Saturday, February 22, 2014

Iterators in C

Recently I have found myself implementing an Arraylist data structure in C. As I did this I contemplated how I might implement various standard OO mechanisms in C in support of this Arraylist. The most obvious mechanism to support for this data structure is the classic Iterator pattern. So I thought I talk about how iterators work in general and how they might work in C.

Iterators in supply an interface for traversing a Aggregate data structure, that is something that encapsulates 1 or more elements, in a way that decouples them from the client code. Most iterators provide a mechanism for at least four central operations, reset(), next(), isDone(), and getItem(). These functions allow for resetting the traversal to the beginning of the Collection, moving the iterator to the next element in the Collection, check to see if there are any more elements after the current element, and getting the element at the current location of iteration, respectively.

Iterators are very powerful as they provide a way to define different types of traversal over the same Collection, ways to store traversals for later, as well as many other neat tricks.

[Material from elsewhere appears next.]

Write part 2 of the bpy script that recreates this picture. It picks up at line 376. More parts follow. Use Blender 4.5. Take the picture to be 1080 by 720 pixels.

Usually when implementing an iterator in a standard OO language, you have the given Collection create some Iterator object that conforms to some Abstract Iterator interface (Or actual Interface rather than Abstract class in languages Java). In C we are not afford such luxuries as Objects.
What we could do is define the struct and members in a header file somewhere. We would set all of their values to be Function pointers. Any collection that wishes to provide an Iterator can create a struct of this type and set the pointers in it to point to static functions that are implemented internal to the Collection.

There are quite a few issues with this method however, for one it explicitly violates the intention of a static member by allowing references to them to leave the scope in which they were defined. But this is kind of how C works, Wild West Style.

I haven't finished all the implementation yet, so I can't speak to how practical this would be (I am sure that Google can tell me, but sometimes it is useful just to contemplate something.). It is an interesting task forcing OO concepts into non-OO languages.